Fearing Shariah, Alabama Votes To Ban ‘Foreign Laws’
BY
JACK JENKINS
POSTED ON NOVEMBER 5, 2014 AT 10:10 AM
CREDIT: SHUTTERSTOCK
In the midst of yesterday’s dramatic GOP takeover of the U.S. Senate, Alabamans quietly voted
to amend their constitution to ban all “foreign laws,” a measure considered by some to be an attempt to drum up Republican votes by implicitly targeting Islamic Shariah law.
The
ballot initiative, commonly referred to as Amendment 1, passed on Tuesday with an overwhelming
72 percent of the vote. Although the measure does not specifically mention Shariah law, it mirrors
similar efforts in
Kansas and other
parts of the country to ban the Muslim moral code. It was also first introduced by Republican State Senator Gerald Allen, who proposed
another law in 2012 that would have explicitly banned Shariah law.
“We were just trying to do something legal, not political,” Eric Johnston, the Birmingham attorney who drafted the amendment, told
AL.com after it passed.
There are concerns, however, that the law might backfire. Although anti-Shariah bills are often proposed and supported by conservative Christians, Amendment 1 was actually
heavily criticized by many religious groups in the Cotton State — including several prominent
evangelical Christians. Organizations such as Greater Birmingham Ministries publicly decried the measure, and Randy Brinson, the president of the Christian Coalition of Alabama, blasted the law as “just silliness.” Brinson argued that the bill did not actually protect “Christian values,” and passing it could potentially jeopardize foreign adoptions, marriages to people outside of the U.S., and religious liberty.
“This is a tremendous waste of effort. It’s a waste of time and it costs money,” Brinson
saidahead of the vote.
Washington Post legal analyst Eugene Volokh
argued Wednesday morning that Amendment 1 is oddly redundant, as it is primarily just restates existing law — namely, that courts may not defer to foreign law in cases when “doing so would violate any state law or a right guaranteed by the Constitution of this state or of the United States.” Still, Brinson and others contend that the new amendment might cause unnecessary hurdles for Alabamans, as the measure’s definition of “foreign laws” is written so broadly that it could be applied to rules Christian denominations use to govern who they will hire or ordain.

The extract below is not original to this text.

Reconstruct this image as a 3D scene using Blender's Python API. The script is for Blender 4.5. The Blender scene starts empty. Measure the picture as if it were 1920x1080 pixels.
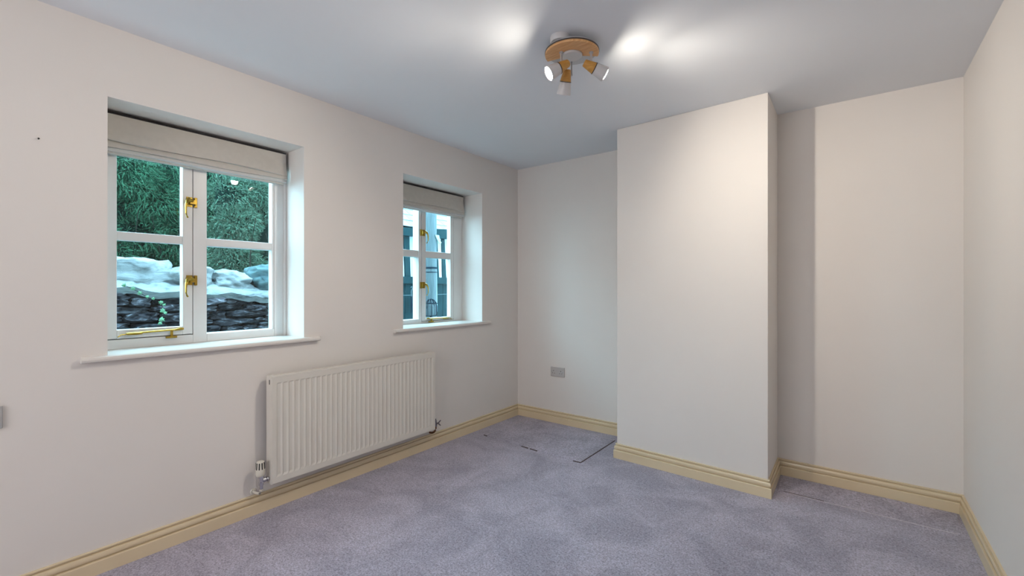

“This just creates a whole new headache for people involved in foreign adoptions or who get married in another country,” Brinson told
Al.com ahead of the vote. “I just don’t think they thought through this particular thing.”
Johnston and others
disputed these arguments to the press, but it’s unclear if the law will stand the test of time.
Dozens of states have proposed bills banning international law or Shariah in recent years, but the vast majority have failed on Election Day, and even those that succeed have been subject to intense scrutiny: Oklahoma successfully amended its constitution in 2010 to outlaw the use of Shariah, for example, but that law was
struck down by a federal court in 2013, with judges arguing that the amendment unfairly impacted Muslims.